Building R52 At Former Royal Aircraft Establishment Site
- WRENN ID
- hallowed-stronghold-ivy
- Grade
- II
- Local Planning Authority
- Rushmoor
- Country
- England
- Date first listed
- 21 February 2003
- Type
- Wind tunnel
- Source
- Historic England listing
Description
Wind Tunnel Building at Former Royal Aircraft Establishment Site
This wind tunnel was constructed in 1916 for the Royal Aircraft Establishment at Farnborough. It is built of yellow brick with brown brick used to accentuate pilasters and pedimented gable ends.
The building comprises two parallel 8-bay ranges which originally accommodated two 'seven foot' open-ended tunnels. An integral 5-bay lean-to was extended to the north for a 5-foot open tunnel installed in 1929-31. The south range was extended to accommodate a return air duct of 11 by 8 feet for a low-speed tunnel inserted in the south bay in 1938.

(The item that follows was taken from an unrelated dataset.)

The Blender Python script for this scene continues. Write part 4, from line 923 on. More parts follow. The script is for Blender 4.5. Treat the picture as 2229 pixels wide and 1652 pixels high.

The double-gabled west front is divided into six recessed panels by red brick pilasters which rise through the tympanae of pedimented gable ends, with stepping to the soffits of the copings. Each gabled bay features a segmental-arched double doorway; the doorway to the right (south) is blocked and obscured by a two-storey flat-roofed loading bay built in similar materials. The sides and rear are articulated in a similar manner. The building includes a tall flat-roofed extension to the south and a mid-twentieth century lean-to to the east in similar materials, along with a mid-twentieth century red brick gabled extension to the north.
The interior contains steel truss roofs. The north bay retains a 1916 electric motor from the original number 2 'seven-foot' tunnel; that tunnel was removed in 1944 and replaced by a 4 by 3 foot low-turbulence tunnel which retains control and balance rooms and features a beautifully-finished timber tunnel where air was led through gauze screens running on metal tracks via a contracting entrance into the working section. The balance mechanism from the original 'five-foot' tunnel installed in 1931 survives in working order, with remarkable sensitivity of one-thousandth of a pound.
From 1918 to 1958, the aerodynamics team was led by the internationally-recognised Miss Fanny Bradfield, who became Head of the Small Tunnels Division in 1942. The small tunnels housed in this building were used for aero-elasticity experiments, testing of Mitchell's Supermarine 'S' series of high-speed aircraft, streamlining bomb shapes and their release characteristics, and the first supersonic tests with high-speed aerofoils in 1928. The building plan and form directly relate to the dimensions and layout of the tunnels it was designed to accommodate. It is one of the world's earliest surviving wind tunnel buildings and contributes significantly to the unique grouping of wind tunnel buildings on this internationally important site.
The 4 by 3 foot tunnel, constructed after 1944, represents a critical phase in the RAE's history. It achieved the ultimate reduction in turbulence, claimed to be the lowest in the world, to facilitate high-precision testing. Its work on the release characteristics of the atomic bomb underpinned the effectiveness of the British V-force nuclear deterrent. The tunnel was also used for early experimental work on the Brabazon airliner, Malcolm Campbell's speed boat, and the narrow delta-winged aircraft that culminated in Concorde.